Check each line of the listing for the string "wall", count the lines that have it, and answer with that number only.

________________

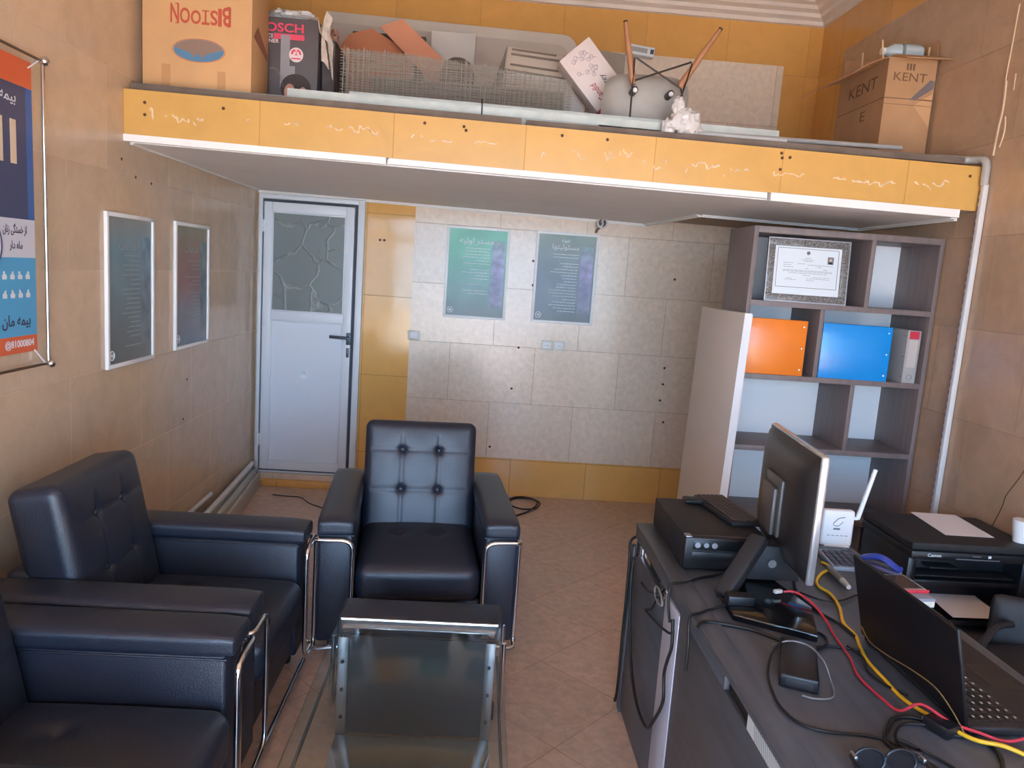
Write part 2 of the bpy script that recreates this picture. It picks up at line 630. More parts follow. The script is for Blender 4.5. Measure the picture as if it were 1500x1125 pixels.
bx = [0.0, 0.736, 1.078, 3.55, W]
bz = [0.0, 0.278, 3.16, H]
mb = MB()
def slab(mb, axis, c, t, a0, a1, z0, z1, mi):
    if axis == 'y':
        mb.box(a0, a1, c, c + t, z0, z1, mi=mi)
    else:
        mb.box(min(c, c + t), max(c, c + t), a0, a1, z0, z1, mi=mi)
slab(mb, 'y', 0.0, 0.2, -0.2, 0.736, 0.0, 3.16, 0)
slab(mb, 'y', 0.0, 0.2, 0.736, 1.078, 0.0, 2.20, 1)
slab(mb, 'y', 0.0, 0.2, 0.736, 1.078, 2.20, 3.16, 0)
slab(mb, 'y', 0.0, 0.2, 1.078, W + 0.2, 0.0, 0.278, 1)
slab(mb, 'y', 0.0, 0.2, 1.078, 3.55, 0.278, 3.16, 0)
slab(mb, 'y', 0.0, 0.2, 3.55, W + 0.2, 0.278, 3.16, 3)
slab(mb, 'y', 0.0, 0.2, -0.2, W + 0.2, 3.16, H, 3)
# drilled anchor holes in the back wall
for x, z in [(0.84, 1.79), (0.87, 1.79), (1.70, 0.36), (1.83, 0.80), (1.86, 1.10), (1.93, 1.55), (1.92, 1.72), (2.93, 1.02), (2.93, 0.90), (2.94, 1.66), (2.92, 0.78), (2.96, 0.62)]:
    mb.cyl((x, -0.0012, z), (x, 0.003, z), 0.009, n=10, mi=2)
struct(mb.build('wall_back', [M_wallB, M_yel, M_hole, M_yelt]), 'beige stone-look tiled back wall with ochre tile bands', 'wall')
mb = MB()
slab(mb, 'x', 0.0, -0.2, FRONT, 0.0, 0.0, H, 0)
for y, z in [(-1.98, 1.99), (-1.69, 1.92), (-2.0, 1.55), (-1.25, 0.93), (-1.3, 0.72), (-1.85, 1.93)]:
    mb.cyl((-0.003, y, z), (0.0012, y, z), 0.007, n=10, mi=1)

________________

:: Written reply ::
2